Episode seven apparently marked the end of the second arc--and left me confused. Why did Subaru get so emotional about a person who had tried (successfully) to kill him? Why did he do the desperate thing which he did at the end? What is it supposed to accomplish? I feel that for once colorful characters are largely going to waste because I cannot make complete sense of the plot, just the basics of it. What in general, is being achieved by these various time loop situations that Subaru goes through? Are we getting any closer to an explanation of what the F is going on? I hope the next episode explains something.

The next episode makes it clear than this arc isn't over after all (which makes me wonder what the point of the first arc, which lasted only three episodes or so, was).
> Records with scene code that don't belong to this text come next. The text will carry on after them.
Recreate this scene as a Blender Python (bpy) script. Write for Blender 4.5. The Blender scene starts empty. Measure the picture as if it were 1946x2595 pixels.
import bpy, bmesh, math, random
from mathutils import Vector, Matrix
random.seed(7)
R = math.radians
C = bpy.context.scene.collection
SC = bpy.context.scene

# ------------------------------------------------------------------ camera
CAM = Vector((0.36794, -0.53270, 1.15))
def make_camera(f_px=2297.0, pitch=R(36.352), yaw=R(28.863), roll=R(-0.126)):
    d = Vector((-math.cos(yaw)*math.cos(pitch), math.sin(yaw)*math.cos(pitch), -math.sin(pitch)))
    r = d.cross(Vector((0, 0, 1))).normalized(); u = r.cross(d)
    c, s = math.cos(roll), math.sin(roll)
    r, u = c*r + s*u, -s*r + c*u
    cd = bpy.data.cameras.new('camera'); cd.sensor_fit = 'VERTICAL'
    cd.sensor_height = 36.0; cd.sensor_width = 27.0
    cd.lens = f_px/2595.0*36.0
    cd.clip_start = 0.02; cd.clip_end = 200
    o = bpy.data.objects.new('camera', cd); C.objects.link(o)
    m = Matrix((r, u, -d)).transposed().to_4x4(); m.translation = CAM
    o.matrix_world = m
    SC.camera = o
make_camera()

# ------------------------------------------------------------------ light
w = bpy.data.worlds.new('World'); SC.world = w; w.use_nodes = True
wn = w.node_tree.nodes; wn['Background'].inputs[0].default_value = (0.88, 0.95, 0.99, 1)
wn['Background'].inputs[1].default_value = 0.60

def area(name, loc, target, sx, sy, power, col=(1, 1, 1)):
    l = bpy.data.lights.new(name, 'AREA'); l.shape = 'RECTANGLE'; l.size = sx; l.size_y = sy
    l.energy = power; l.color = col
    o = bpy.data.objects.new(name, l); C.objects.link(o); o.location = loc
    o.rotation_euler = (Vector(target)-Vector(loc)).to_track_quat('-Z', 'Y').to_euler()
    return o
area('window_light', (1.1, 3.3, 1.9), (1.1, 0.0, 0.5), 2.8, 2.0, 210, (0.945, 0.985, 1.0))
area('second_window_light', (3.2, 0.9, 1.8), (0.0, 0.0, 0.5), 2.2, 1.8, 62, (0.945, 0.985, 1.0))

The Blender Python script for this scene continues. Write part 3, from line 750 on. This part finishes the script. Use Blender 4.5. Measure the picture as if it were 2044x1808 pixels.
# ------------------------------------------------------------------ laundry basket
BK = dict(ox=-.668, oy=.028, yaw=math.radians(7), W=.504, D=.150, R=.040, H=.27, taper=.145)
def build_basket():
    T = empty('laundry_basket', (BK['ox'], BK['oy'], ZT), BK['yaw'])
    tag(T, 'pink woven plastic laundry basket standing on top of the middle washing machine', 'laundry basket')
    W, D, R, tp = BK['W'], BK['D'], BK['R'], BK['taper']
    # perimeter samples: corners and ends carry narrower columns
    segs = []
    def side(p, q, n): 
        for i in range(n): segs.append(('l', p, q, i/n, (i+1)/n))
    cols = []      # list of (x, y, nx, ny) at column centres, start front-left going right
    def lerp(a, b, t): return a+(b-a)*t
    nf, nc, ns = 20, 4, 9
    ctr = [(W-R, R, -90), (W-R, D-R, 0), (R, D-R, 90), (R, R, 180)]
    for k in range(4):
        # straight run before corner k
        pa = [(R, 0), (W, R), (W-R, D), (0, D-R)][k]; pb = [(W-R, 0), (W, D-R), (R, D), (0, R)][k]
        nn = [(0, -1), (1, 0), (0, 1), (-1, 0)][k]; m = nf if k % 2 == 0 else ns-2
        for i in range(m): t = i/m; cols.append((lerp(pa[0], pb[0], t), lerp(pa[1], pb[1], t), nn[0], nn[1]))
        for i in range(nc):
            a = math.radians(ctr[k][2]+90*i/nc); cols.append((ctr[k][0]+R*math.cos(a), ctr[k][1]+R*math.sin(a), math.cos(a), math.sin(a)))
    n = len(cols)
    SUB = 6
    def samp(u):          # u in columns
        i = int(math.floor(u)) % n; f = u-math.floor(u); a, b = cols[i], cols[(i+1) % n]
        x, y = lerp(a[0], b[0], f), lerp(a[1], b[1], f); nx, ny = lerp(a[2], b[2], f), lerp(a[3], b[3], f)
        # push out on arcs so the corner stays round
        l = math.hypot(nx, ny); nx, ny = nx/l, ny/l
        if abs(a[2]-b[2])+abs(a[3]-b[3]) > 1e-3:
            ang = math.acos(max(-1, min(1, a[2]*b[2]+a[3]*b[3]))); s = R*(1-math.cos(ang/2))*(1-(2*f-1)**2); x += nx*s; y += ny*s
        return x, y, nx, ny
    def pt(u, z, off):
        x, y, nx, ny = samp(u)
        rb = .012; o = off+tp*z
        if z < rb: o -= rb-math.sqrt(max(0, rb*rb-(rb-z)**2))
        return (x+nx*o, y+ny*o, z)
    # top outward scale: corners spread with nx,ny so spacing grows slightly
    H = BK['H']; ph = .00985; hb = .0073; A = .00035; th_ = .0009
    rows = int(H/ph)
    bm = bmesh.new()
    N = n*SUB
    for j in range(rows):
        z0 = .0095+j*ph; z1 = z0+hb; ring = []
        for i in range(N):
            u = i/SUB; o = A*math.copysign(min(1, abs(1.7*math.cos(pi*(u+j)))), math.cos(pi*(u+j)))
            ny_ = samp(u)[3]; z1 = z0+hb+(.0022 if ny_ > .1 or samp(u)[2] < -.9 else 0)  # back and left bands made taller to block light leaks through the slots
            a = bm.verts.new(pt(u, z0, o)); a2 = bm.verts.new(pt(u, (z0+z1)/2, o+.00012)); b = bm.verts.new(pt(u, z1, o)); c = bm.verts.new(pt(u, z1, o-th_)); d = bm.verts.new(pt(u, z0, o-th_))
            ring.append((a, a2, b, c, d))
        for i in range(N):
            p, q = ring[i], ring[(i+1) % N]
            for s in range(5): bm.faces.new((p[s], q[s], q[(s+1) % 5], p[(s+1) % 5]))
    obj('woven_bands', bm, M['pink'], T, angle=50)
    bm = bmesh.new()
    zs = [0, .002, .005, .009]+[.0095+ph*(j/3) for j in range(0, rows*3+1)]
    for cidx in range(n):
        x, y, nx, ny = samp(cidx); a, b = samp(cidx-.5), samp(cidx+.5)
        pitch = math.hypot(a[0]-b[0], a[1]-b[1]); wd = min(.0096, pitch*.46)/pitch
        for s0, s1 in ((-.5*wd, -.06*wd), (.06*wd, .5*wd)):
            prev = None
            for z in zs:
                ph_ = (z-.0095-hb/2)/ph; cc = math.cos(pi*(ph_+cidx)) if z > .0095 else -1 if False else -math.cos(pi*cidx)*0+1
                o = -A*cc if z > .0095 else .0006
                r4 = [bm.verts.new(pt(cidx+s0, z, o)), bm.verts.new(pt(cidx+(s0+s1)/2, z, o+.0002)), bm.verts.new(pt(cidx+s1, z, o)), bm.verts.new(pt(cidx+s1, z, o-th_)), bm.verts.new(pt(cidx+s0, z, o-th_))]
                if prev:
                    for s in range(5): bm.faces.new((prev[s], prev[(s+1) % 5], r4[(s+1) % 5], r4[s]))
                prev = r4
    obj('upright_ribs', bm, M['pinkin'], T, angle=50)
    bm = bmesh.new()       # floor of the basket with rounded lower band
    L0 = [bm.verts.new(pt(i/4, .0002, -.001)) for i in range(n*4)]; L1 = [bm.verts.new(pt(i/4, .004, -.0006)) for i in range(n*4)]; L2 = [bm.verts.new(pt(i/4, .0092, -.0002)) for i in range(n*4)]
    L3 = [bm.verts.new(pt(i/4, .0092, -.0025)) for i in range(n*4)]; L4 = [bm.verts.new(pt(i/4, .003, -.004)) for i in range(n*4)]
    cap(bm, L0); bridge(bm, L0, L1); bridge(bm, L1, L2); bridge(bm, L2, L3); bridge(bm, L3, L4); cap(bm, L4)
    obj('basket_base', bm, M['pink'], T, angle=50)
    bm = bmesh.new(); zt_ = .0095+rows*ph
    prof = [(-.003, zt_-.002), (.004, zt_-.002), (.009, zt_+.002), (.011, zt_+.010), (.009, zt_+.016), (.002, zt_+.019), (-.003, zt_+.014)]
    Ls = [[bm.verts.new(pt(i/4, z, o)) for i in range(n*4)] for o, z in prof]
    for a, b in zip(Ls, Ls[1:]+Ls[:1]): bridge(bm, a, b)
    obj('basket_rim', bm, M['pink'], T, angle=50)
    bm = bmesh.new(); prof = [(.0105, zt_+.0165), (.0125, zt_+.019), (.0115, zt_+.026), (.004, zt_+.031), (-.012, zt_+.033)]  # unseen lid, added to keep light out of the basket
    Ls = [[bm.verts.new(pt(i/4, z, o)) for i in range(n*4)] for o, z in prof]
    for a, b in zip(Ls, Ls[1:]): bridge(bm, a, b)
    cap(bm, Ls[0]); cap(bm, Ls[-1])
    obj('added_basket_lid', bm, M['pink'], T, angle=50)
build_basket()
The trend seems to be that no explanation of this time looping business will be presented to us any time soon, instead Subaru repeatedly finds himself in confusing situations, which he gets very emotional about even though I cannot make much sense of them. Why are they important? I guess Subaru wants to break out of this cycle of getting killed every day or two, but you would think that if this is so, it would be a lot easier to make clear than this show has done so far. Perhaps what's confusing is that he seems more interested in helping other people than in saving his own life, which, while admirable, doesn't make a whole lot of sense. I notice that I have almost forgotten that this all started out with a present-day Japanese video gamer; Subaru seldom muses about what the relationship between his original world and this one might be, and if he will ever return home. I wish he would do that a little, because I wonder what's going on--and who wouldn't? The story changes enough between loops to remain semi-interesting, and the sarcastic sorceress Beatrice is an especially fun character, but ultimately this show couldn't answer the question that was raised way back at the beginning: where is the story as a whole going? The plot has become tiresome and the confusion is frustrating. When I learned that this would be a two-season series my patience ran out and in the end I decided to drop it.

Last updated Wednesday, August 17 2016. Created Saturday, April 09 2016.